There’s no real hard answer there except to say that we have competing interests:

  1. Personal desires.
  2. Not getting screwed over by someone else’s personal desires.

For example, maybe Lizzie Borden has a personal desire to slice me into tiny pieces and take all of my money. Personally, I feel like that’s an unreasonable intrusion into my own personal freedom and, from there, my representative, her representative, and everyone else’s representatives are going to go and debate what seems like the most reasonable compromise point is between her freedoms and my freedoms. And, in this case, we would probably expect the vast majority of representatives to come to some logical conclusion like that if Lizzie has that freedom then the whole country becomes a free-for-all and shrinks down to just the one largest, scariest man. A negative freedom to almost everyone in society is probably not a freedom worth having, regardless how precious it might be to a notable few.

But, fundamentally, there’s no rule that the representatives have to come to that conclusion. It’s really just down to the arguments made and who we chose to represent us. In theory, we’ve all hired people that we trust to sponsor us, and we’ve all signed on to accepting their wisdom.

As it is, from history to-date, we’ve allowed them to lock some percentage of our number away for their full life, execute others, and force yet others into hard labor depending on what they felt the situation merited.

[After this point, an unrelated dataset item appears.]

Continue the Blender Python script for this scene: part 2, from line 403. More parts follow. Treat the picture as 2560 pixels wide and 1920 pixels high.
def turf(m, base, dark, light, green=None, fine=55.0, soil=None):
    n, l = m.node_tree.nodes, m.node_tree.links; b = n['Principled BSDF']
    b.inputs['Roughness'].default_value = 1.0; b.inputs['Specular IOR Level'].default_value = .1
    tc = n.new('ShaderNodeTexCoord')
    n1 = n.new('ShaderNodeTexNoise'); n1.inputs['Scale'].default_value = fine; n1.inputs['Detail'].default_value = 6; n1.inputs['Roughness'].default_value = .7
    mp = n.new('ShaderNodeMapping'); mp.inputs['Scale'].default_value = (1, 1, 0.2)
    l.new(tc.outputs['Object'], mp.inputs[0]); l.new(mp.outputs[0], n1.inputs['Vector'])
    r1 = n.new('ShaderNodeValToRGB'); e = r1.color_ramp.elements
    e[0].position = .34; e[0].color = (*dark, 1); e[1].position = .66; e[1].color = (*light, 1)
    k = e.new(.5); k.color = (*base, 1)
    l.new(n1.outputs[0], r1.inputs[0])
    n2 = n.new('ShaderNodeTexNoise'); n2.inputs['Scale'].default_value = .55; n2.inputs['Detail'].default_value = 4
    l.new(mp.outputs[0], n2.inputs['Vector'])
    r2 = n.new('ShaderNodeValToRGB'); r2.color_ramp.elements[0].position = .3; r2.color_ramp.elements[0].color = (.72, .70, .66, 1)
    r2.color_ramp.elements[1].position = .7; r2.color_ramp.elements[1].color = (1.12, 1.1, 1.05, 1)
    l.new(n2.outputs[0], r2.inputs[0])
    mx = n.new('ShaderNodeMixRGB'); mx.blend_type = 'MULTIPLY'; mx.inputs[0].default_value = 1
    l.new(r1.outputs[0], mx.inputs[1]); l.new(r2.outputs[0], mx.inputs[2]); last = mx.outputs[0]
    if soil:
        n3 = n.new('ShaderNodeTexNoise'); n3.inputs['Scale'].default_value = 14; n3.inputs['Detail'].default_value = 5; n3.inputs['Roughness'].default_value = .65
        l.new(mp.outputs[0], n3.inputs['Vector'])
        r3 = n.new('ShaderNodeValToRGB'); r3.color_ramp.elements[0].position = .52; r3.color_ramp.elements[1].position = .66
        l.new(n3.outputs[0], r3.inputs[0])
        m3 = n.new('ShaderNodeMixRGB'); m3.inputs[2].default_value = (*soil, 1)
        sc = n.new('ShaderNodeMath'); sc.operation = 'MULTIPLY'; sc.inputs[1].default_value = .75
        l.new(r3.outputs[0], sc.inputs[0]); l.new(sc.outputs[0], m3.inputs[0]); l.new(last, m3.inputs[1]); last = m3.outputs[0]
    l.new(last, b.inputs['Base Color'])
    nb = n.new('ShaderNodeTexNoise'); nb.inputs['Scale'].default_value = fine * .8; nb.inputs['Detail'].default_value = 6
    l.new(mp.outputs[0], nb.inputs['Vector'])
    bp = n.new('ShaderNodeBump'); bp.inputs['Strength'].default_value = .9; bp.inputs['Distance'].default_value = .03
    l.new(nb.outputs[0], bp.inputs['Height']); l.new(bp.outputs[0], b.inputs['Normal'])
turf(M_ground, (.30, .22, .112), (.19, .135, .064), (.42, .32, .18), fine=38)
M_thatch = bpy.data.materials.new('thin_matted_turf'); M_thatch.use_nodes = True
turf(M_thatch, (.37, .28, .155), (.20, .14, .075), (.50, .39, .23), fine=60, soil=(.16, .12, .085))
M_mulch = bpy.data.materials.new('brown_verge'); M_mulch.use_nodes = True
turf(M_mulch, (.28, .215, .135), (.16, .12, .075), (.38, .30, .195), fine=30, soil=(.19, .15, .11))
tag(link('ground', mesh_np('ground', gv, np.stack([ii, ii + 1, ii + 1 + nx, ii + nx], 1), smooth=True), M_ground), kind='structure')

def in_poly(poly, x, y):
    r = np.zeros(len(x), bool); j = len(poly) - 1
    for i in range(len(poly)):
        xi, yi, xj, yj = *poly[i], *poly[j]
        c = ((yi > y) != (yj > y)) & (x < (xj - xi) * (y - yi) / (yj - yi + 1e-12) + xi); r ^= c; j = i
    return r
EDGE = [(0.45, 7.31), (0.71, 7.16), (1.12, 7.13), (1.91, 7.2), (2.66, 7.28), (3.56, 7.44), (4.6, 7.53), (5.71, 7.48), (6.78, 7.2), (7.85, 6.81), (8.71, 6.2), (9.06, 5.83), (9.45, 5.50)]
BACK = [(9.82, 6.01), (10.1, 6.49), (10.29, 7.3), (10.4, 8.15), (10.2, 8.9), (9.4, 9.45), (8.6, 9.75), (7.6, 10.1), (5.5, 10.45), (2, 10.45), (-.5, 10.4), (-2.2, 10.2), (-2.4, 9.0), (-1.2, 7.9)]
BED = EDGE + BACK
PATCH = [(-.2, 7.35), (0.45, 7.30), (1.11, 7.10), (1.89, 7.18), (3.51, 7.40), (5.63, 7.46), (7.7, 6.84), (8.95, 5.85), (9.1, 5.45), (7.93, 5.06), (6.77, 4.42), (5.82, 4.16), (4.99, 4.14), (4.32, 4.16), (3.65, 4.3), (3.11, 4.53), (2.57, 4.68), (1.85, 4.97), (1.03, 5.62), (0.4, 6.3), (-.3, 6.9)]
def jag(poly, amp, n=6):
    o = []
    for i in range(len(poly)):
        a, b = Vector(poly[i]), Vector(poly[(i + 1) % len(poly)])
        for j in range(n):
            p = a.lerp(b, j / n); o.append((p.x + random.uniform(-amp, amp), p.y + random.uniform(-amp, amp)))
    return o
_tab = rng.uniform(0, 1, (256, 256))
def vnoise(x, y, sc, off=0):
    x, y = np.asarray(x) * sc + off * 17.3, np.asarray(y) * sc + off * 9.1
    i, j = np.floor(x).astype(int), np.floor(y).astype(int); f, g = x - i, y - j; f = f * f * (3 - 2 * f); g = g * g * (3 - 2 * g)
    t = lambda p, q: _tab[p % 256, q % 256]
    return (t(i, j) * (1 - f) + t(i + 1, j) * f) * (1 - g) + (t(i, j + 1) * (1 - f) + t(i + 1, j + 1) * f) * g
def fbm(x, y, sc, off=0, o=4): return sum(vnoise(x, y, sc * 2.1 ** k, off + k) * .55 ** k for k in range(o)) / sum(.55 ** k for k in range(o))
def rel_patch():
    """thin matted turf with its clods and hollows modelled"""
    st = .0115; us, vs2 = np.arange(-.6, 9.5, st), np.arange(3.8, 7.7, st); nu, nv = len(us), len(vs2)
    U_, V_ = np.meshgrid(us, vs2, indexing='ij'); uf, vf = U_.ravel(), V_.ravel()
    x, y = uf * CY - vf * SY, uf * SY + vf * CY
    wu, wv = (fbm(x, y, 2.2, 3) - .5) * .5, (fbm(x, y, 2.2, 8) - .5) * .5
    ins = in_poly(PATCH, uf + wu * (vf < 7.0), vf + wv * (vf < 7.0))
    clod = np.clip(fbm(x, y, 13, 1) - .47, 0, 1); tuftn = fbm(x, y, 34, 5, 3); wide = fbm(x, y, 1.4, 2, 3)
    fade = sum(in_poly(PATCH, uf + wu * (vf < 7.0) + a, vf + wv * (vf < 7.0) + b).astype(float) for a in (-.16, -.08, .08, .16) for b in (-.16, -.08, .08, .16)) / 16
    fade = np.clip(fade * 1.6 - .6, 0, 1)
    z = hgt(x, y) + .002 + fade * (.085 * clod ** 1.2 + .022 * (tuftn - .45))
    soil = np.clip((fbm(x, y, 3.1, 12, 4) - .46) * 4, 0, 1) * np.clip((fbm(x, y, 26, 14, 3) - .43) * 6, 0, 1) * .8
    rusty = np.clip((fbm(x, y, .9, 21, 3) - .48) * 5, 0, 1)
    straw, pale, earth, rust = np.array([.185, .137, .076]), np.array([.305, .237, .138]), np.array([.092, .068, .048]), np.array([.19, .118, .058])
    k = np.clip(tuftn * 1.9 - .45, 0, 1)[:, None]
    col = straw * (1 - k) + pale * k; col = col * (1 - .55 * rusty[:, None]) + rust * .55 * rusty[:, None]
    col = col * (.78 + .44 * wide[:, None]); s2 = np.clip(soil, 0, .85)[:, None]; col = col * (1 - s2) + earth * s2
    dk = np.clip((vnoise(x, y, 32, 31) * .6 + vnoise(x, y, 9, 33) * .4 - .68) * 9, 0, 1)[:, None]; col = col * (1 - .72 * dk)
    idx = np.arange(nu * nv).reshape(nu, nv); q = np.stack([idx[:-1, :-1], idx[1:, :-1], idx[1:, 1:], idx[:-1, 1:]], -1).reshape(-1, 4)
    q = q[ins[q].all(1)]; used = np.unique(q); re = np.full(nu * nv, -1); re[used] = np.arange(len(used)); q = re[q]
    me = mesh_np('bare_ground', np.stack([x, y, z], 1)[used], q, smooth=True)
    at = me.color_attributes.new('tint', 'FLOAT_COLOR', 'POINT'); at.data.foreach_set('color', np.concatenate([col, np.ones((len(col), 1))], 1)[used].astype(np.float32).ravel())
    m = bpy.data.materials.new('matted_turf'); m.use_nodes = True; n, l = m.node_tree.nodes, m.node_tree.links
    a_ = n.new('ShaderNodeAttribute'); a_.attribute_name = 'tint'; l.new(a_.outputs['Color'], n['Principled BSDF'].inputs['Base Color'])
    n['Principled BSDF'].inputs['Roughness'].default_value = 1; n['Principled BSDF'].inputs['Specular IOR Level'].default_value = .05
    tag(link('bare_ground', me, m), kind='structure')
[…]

Usually, they don’t come to those sorts of decisions, but they have, and we all seem to accept that they have that right. There’s no rule that they can’t do any of these things as a punishment for refusing to work, if the argument wins the day among the people we chose to obey.

I think it would depend on the state of society on that moment, and what the arguments were for and against.

Let’s say, for example, that someone promises to heal people and is given a special status and special rights in society. We might choose to say that he is required to try and save a life, even if he hates the individual who needs help, or else he will be punished. With his rights come responsibilities.

If the nation was being invaded by tank-driving, genocidal, carnivorous dolphins hell bent on destroying and eating each one of us, we might decide that every one of us has a duty to fight and defend against the invaders.

In general, in matters of life and death, we’ve so far landed on a duty to work.

And, if we were on a colony ship that required each of us to work or else all of us would die, I would expect that work would be non-optional.

In an alternate setting, where we’ve created machines that can produce food and shelter at zero cost, all supported by automated, infinitely inexhaustible pipelines - well, probably we wouldn’t need to be so harsh on your mellow.

It really just depends on what seems reasonable to reasonable people, after debate and consideration.

The reality is that there are a lot of shit jobs that need to get done and most people wouldn’t do them if they had an alternative.

There are also a lot of shit jobs that don’t need to get done. Like working at Taco Bell or McDonalds.

I find it amusing that my elderly, retired, conservative inlaws constantly complain about “people not working because they are making more on unemployment”. Clearly it rubs them the wrong way that local fast food restaurants and discount box stores are understaffed. But apparently the social construct that allows them to not have to work because they are too old, unskilled, and in horrible physical condition is ok.

I also thought Gov. Pete Ricketts’s comment about hiring more immigrants to be out of character for a Republican.

ISTM that that’s a rather over-simplistic take based on the supposition of a clear binary distinction between “working” (i.e., meeting your bills through your takings from paid employment and/or business profits) and “not working”. Many people who are not earning enough to meet their expenses through paying work are nonetheless providing valuable services to society, e.g., through family care and similar.

I think you’re possibly being a bit naive when you assume that it necessarily costs society more to let such people, quote-unquote, “live off the public teat” than to take on the costs of the unpaid work that those people would have to abandon if they devoted their working day instead to earning their own living.